Nunca será lo mismo encontrar vestigios arqueológicos mayas, fragmentos de cuerpos prehispánicos, que cadáveres recientes enterrados clandestinamente por las propias autoridades. Los muertos actúan, los muertos siguen hablando después de no existir, especialmente en países donde la vida es un albur que juegan los depredadores de la población, es decir sus propias autoridades (así se les llama a quienes dicen gobernar) para seguir medrando con seres humanos, que ellos confunden con el botín del cual se enriquecen sin saciarse nunca. Qué van a saber de un hijo desaparecido o de una hija violada ocupados como están en enriquecerse (la palabra se parece a Enrique). ¿En qué país habitamos? Uno en el que las propias autoridades declaran 21 mil 857 asesinatos de enero a agosto de este año, paralelamente a ello la deuda del sector público federal tiene un aumento de más de 4 billones de pesos durante el sexenio de Peña Nieto.

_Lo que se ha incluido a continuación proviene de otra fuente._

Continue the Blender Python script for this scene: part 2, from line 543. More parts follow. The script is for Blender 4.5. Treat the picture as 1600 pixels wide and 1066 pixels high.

Los cadáveres mayas encontrados en Teotihuacan muestran nuevos conocimientos antropológicos y arqueológicos. Los cadáveres de los muertos más recientes hablan de otras circunstancias, las que corresponde indagar a las poblaciones del siglo XXI, aunque no sean antropólogos ni arqueólogos. La búsqueda de los jóvenes que desaparecen a manos de autoridades o delincuentes (cada vez la diferenciación resulta más nebulosa) no sólo es tarea de las ciencias sociales, implica a la ciudadanía en general, quien por cierto debería ser apoyada por toda clase de científicos, por más que (en lo general) la Academia se siga envileciendo comportándose como si no pasara nada afuera de sus propias rutinas. Pero mejor hablemos de algo ocurrido hace cincuenta años, la masacre que un gobierno priista cometió un dos de octubre contra la población (aunque obviamente se trata de muertos muy diferentes a los mayas). 1968 “año de las muchas primaveras” tituló La Jornada semanal su primera página. En ese año axial se definieron muchos rumbos, algunos prosperaron, otros no pero no importa, se superó un límite: el de el más insoportable de los autoritarismos. Bastó ya de la “última palabra” de los padres del país y de toda clase de instituciones. Por supuesto no ha desaparecido el autoritarismo pero ahora por lo menos se le puede denunciar a voz en cuello (aunque algunas veces de poco sirva). Los poseedores de la “última palabra” están en crisis. Si la realidad es tan diversa como podamos imaginarla, las últimas palabras sobre ella sólo son un estorbo por más que las pronuncien los “que sí saben”. Lo diverso lo entendemos casi todos, incluso los niños y los más jóvenes. Si los llamados expertos se han equivocado de la manera en que lo hacen, por qué no intentar otras definiciones. El nuevo aprendizaje es que todos podemos equivocarnos, pero también todos podemos reflexionar acerca de por qué no debe ser eterna la depredación. Los infalibles han fallado cotidianamente, tanto se han equivocado destruyendo a millones de seres humanos que hoy las opciones para corregir sus yerros se multiplican. Lo más antiguo y lo más novedoso ganan su derecho a intentarlo todo, solamente se trata de actuar con la sabiduría suficiente como para no empeorar las cosas. La vida de un país se merece los mejores intentos, habrá que actuar sin temor a las equivocaciones.
El hartazgo vuelve filósofos a quienes lo padecen. Todo mundo tiene derecho a preguntarse por qué las cosas son como son. Si se sigue pensando en ello alguna vez sabremos cómo liberarnos. Por lo pronto basta de PRI y de PAN. Dos de octubre no se olvida. Si todo tiene un límite, la vigencia de la vida continúa siendo sin límite. Habrá que descubrirlo.